Who can opt for Section 44AD?
- Resident Individuals.
- Hindu Undivided Families (HUFs).
- Partnership firms (excluding LLPs).
Note: It is not applicable to Limited Liability Partnerships (LLPs), companies, and certain professionals specified under section 44AA(1).
Turnover Limit
The gross receipts or turnover should not exceed Rs. 2 crore in a financial year.
Excluded Businesses.
The scheme does not apply to
- Businesses engaged in plying, hiring, or leasing goods carriages (covered under section 44AE).
- Persons carrying on professions as specified under section 44AA(1).
- Businesses involved in agency business or earning income in the nature of commission or brokerage.
- Presumptive Income:
- Under this scheme, the income is presumed to be 8% of the turnover or gross receipts. For payments received digitally or through banking channels, the presumptive rate is reduced to 6%.
Maintenance of Books and Audit.
Taxpayers opting for Section 44AD are exempt from maintaining detailed books of accounts as required under Section 44AA.
They are also exempt from getting their accounts audited under section 44AB, provided they continue to declare income as per the presumptive scheme.
Deductions and Expenses.
The presumptive income calculated under Section 44AD is considered to have included all deductions under Sections 30 to 38. Therefore, no further expenses or deductions are allowed from the presumptive income.
Advance Tax.
Taxpayers opting for the presumptive scheme under Section 44AD are required to pay the entire amount of advance tax by the 15th of March of the financial year.

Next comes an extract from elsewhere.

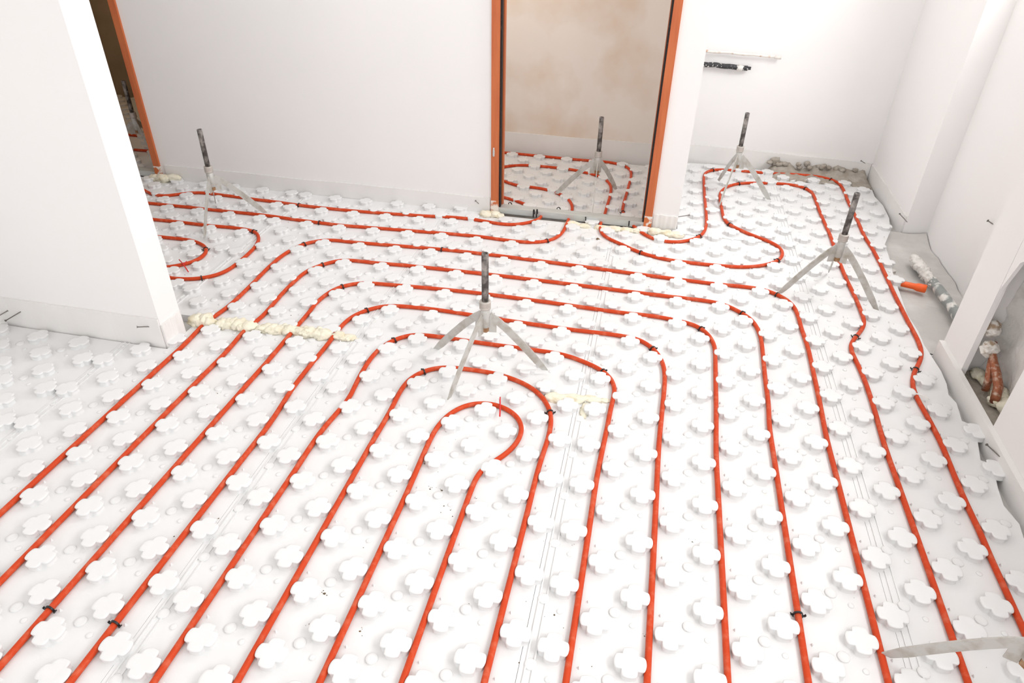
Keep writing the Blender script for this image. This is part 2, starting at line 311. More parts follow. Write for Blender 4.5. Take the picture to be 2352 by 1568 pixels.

Restriction on Carry Forward of Losses.
Losses related to the business under Section 44AD cannot be carried forward to the next year.
Five-Year Restriction.
If a taxpayer opts for the presumptive taxation scheme under Section 44AD, they must continue to do so for the next five consecutive years. If they opt out of the scheme before the completion of five years, they will be ineligible to opt for the scheme for the subsequent five years.
Filing the Income Tax Return
ITR Form
- Taxpayers opting for Section 44AD need to file their income tax returns using ITR-4 (Sugam).
- Details to be Provided:
- Business details such as name, nature, and address.
- Total turnover or gross receipts.
- The presumptive income is calculated at 8% or 6%, as applicable.
Illustrative Example
Mr. A, a resident individual, runs a small retail business. His total turnover for the financial year 2024-25 is Rs. 1.5 crore.
Calculation under Section 44AD
Presumptive Income @ 8% = Rs. 12,00,000.
If 60% of the turnover is received through banking channels
Income on Rs. 90,00,000 (received digitally) @ 6% = Rs. 5,40,000.
Income on Rs. 60,00,000 (received in cash) @ 8% = Rs. 4,80,000.
Total Income = Rs. 10,20,000.
Comparison with Regular Provisions
Under regular provisions, Mr. A would need to maintain books of accounts, report actual income, claim actual business expenses, and possibly get his accounts audited if the turnover exceeds Rs. 1 crore. Opting for Section 44AD simplifies the compliance burden significantly.
Important Considerations
Applicability of Other Sections
While Section 44AD provides a simplified method of calculating income, other provisions of the Income Tax Act, such as TDS, advance tax, and provisions relating to the set-off and carry forward of losses, still apply.
Record-Keeping
Though detailed books are not required, it is advisable to keep basic records of turnover or gross receipts to substantiate the income declared under Section 44AD.
GST Compliance
Businesses opting for Section 44AD must also ensure compliance with GST laws, as they are not exempt from GST registration and filings.
Conclusion
Section 44AD of the Income Tax Act offers a simplified taxation process for small businesses by allowing them to declare income based on a percentage of their turnover. This reduces the need for maintaining detailed accounts and undergoing audits, thus easing the compliance burden. However, taxpayers must carefully assess their eligibility and the implications of opting for this scheme to ensure full compliance with all applicable tax laws.